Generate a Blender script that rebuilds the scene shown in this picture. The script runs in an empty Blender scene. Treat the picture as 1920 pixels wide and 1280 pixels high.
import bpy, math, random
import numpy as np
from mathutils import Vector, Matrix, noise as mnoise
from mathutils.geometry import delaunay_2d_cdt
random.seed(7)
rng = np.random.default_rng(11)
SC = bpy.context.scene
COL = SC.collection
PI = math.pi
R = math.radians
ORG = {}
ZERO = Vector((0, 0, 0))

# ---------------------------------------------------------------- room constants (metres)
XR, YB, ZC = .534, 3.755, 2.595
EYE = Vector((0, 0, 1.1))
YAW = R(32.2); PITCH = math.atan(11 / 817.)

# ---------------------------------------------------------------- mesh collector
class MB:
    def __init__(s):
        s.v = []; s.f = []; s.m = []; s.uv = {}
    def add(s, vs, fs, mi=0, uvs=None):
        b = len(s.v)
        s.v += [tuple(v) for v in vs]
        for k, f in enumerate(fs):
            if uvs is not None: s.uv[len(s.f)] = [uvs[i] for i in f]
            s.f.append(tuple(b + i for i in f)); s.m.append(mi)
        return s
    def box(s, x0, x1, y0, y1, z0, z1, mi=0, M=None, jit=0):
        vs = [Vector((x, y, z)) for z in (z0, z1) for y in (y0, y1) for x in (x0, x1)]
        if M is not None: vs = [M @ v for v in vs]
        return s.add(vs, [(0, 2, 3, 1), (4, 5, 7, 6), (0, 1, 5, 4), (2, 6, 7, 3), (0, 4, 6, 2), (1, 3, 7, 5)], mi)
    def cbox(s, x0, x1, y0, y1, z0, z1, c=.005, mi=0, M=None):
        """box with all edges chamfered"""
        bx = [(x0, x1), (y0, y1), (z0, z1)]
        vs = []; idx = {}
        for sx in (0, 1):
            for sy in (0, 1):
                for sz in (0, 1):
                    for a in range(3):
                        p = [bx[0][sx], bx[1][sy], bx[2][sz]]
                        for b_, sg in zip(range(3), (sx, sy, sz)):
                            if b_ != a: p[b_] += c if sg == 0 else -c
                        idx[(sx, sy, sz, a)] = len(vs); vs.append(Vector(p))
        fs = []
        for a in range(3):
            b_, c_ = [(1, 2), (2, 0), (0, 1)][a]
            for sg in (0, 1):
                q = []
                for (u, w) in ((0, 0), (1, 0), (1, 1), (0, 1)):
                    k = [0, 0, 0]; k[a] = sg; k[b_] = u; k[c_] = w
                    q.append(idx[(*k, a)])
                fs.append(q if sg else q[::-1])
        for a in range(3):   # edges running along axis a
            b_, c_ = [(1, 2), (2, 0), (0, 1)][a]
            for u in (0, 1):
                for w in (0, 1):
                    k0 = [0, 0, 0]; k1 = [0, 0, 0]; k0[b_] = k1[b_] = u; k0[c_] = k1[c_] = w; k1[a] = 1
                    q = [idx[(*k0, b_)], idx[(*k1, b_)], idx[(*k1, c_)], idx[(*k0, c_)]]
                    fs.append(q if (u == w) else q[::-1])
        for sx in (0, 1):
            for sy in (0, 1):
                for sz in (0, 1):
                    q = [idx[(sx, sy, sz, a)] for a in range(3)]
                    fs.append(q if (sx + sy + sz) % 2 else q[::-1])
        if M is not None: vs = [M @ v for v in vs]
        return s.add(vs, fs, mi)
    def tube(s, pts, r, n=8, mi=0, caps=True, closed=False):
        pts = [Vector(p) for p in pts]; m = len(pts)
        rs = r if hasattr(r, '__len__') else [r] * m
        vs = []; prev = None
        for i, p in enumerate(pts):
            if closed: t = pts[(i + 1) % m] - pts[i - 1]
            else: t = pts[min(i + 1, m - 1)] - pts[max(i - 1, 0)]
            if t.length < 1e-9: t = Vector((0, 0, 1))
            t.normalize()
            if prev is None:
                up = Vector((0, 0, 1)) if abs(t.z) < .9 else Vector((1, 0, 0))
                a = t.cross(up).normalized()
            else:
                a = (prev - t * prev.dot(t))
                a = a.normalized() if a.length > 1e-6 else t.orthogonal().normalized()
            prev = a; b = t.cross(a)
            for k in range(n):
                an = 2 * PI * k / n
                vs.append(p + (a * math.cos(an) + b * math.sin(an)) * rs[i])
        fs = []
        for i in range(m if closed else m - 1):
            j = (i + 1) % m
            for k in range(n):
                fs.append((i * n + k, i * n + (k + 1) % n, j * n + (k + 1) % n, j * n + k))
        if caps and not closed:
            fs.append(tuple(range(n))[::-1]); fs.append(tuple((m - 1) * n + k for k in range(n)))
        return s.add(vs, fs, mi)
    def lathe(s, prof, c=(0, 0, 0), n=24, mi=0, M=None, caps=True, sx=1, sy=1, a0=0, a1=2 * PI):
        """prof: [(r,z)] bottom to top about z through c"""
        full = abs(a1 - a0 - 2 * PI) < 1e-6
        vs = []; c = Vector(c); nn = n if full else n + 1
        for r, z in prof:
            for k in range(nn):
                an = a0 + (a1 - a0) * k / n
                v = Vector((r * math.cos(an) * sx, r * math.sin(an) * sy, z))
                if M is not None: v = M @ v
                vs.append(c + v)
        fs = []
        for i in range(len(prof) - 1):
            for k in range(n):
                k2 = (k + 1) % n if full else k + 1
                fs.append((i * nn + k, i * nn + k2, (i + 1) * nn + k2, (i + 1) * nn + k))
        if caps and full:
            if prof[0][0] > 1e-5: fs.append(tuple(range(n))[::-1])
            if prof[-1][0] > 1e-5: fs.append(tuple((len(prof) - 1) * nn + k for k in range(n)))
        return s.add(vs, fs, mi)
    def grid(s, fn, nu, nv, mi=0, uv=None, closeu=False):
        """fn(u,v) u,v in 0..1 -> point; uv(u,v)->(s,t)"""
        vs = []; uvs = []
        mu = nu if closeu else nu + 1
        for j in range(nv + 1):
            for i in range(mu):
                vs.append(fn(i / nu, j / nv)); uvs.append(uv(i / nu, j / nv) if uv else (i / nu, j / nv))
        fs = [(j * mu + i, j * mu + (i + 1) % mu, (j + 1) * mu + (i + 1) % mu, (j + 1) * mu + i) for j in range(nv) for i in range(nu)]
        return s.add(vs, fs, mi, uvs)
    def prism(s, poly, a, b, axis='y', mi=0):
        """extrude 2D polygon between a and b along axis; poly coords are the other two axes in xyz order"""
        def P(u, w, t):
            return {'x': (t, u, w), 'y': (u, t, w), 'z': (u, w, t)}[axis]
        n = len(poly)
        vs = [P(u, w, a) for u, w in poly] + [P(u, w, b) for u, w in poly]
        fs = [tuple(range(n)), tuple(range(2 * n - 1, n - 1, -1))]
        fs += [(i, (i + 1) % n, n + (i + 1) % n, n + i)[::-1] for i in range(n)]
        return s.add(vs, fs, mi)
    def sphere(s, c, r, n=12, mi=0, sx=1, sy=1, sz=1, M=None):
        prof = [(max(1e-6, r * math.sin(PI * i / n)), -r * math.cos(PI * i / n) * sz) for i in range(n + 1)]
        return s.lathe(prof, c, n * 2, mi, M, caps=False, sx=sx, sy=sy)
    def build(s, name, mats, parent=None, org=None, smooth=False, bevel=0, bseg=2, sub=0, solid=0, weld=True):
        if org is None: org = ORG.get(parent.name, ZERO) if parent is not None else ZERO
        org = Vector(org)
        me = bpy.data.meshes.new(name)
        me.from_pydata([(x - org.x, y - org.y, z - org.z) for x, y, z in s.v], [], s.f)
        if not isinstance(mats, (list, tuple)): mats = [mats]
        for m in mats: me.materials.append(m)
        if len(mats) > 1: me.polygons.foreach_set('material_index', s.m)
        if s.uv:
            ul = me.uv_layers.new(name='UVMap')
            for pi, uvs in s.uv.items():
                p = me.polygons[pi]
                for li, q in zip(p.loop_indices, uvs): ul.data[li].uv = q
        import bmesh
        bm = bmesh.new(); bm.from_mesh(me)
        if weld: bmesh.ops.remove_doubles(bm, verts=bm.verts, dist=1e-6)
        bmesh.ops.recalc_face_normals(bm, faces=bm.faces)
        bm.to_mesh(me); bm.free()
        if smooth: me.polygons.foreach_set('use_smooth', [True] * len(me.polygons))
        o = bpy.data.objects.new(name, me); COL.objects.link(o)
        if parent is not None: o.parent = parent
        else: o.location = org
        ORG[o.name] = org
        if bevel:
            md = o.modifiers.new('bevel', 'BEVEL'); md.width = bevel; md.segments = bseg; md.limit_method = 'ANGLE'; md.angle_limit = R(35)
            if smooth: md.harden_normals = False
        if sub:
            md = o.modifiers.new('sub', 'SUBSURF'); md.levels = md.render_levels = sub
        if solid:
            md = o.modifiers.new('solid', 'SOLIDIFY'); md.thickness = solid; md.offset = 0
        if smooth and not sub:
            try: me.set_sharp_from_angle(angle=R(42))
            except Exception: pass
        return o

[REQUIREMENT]
Restate word for word only the lines running from the beginning of the data to the line holding "YAW = R(32.2); PITCH = math.atan(11 / 817.)", both included.

[TASK RESPONSE]
Generate a Blender script that rebuilds the scene shown in this picture. The script runs in an empty Blender scene. Treat the picture as 1920 pixels wide and 1280 pixels high.
import bpy, math, random
import numpy as np
from mathutils import Vector, Matrix, noise as mnoise
from mathutils.geometry import delaunay_2d_cdt
random.seed(7)
rng = np.random.default_rng(11)
SC = bpy.context.scene
COL = SC.collection
PI = math.pi
R = math.radians
ORG = {}
ZERO = Vector((0, 0, 0))

# ---------------------------------------------------------------- room constants (metres)
XR, YB, ZC = .534, 3.755, 2.595
EYE = Vector((0, 0, 1.1))
YAW = R(32.2); PITCH = math.atan(11 / 817.)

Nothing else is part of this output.